STATED EXERCISE
Repeat the material below exactly, with no pictures.

DATA SECTION
** start **
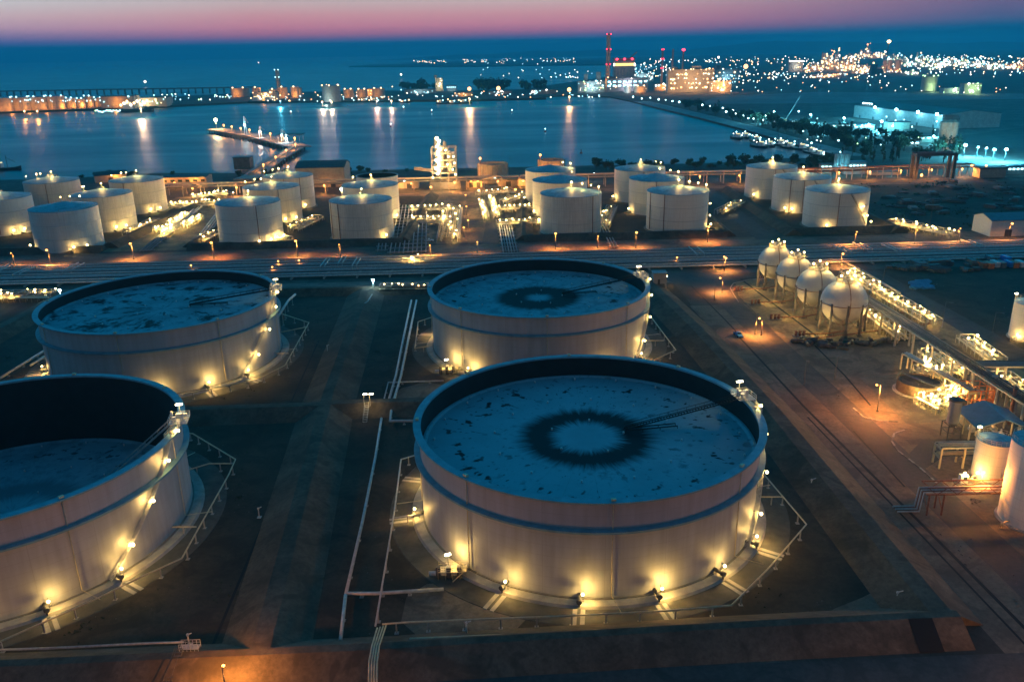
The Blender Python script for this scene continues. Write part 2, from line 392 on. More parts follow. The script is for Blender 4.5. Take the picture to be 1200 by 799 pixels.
# harbour spit across the bay
spit = [(-3200, 2180), at(-20, 133), at(60, 130), at(130, 128), at(200, 124.5), at(290, 120), at(330, 119.5), at(400, 119), at(470, 118.5), at(560, 117.5), at(640, 115.5), (62, 2083), (62, 2500), (-200, 2480), at(450, 107), at(330, 109), at(260, 111), at(150, 117), (-3200, 2300)]
structure('harbour_ground', MB().prism(spit, -6, 1.5), 'land')
# distant coast and hills
structure('distant_coast', MB().prism([(-1500, 8300), (-300, 7000), (250, 6900), (700, 6500), (1500, 7400), (1500, 9500), (-1500, 9500)], -4, 5), 'land')
def ridge_hill(x0, x1, y, hs, name):
    h = MB(); n = len(hs); b = 0
    for i, hh in enumerate(hs):
        x = x0 + (x1 - x0) * i / (n - 1)
        for dy, k in ((-900, 0), (-350, .62), (0, 1), (500, .6), (1100, 0)): h.v.append((x + random.uniform(-60, 60), y + dy, hh * k * random.uniform(.93, 1.07)))
    for i in range(n - 1):
        for k in range(4): a = i * 5 + k; h.face((a, a + 1, a + 6, a + 5), True)
    return structure(name, h, 'hill')
hs = [0, 40, 70, 90, 130, 160, 200, 225, 205, 190, 185, 170, 140, 150, 135, 120, 110, 125, 110, 90, 80, 60, 40, 0]
ridge_hill(2300, 11500, 16500, hs, 'hills')
ridge_hill(-2500, 4200, 17500, [0, 30, 55, 80, 70, 95, 120, 100, 110, 130, 100, 80, 60, 0], 'far_hills')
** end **
TASK ANSWER
The Blender Python script for this scene continues. Write part 2, from line 392 on. More parts follow. The script is for Blender 4.5. Take the picture to be 1200 by 799 pixels.
# harbour spit across the bay
spit = [(-3200, 2180), at(-20, 133), at(60, 130), at(130, 128), at(200, 124.5), at(290, 120), at(330, 119.5), at(400, 119), at(470, 118.5), at(560, 117.5), at(640, 115.5), (62, 2083), (62, 2500), (-200, 2480), at(450, 107), at(330, 109), at(260, 111), at(150, 117), (-3200, 2300)]
structure('harbour_ground', MB().prism(spit, -6, 1.5), 'land')
# distant coast and hills
structure('distant_coast', MB().prism([(-1500, 8300), (-300, 7000), (250, 6900), (700, 6500), (1500, 7400), (1500, 9500), (-1500, 9500)], -4, 5), 'land')
def ridge_hill(x0, x1, y, hs, name):
    h = MB(); n = len(hs); b = 0
    for i, hh in enumerate(hs):
        x = x0 + (x1 - x0) * i / (n - 1)
        for dy, k in ((-900, 0), (-350, .62), (0, 1), (500, .6), (1100, 0)): h.v.append((x + random.uniform(-60, 60), y + dy, hh * k * random.uniform(.93, 1.07)))
    for i in range(n - 1):
        for k in range(4): a = i * 5 + k; h.face((a, a + 1, a + 6, a + 5), True)
    return structure(name, h, 'hill')
hs = [0, 40, 70, 90, 130, 160, 200, 225, 205, 190, 185, 170, 140, 150, 135, 120, 110, 125, 110, 90, 80, 60, 40, 0]
ridge_hill(2300, 11500, 16500, hs, 'hills')
ridge_hill(-2500, 4200, 17500, [0, 30, 55, 80, 70, 95, 120, 100, 110, 130, 100, 80, 60, 0], 'far_hills')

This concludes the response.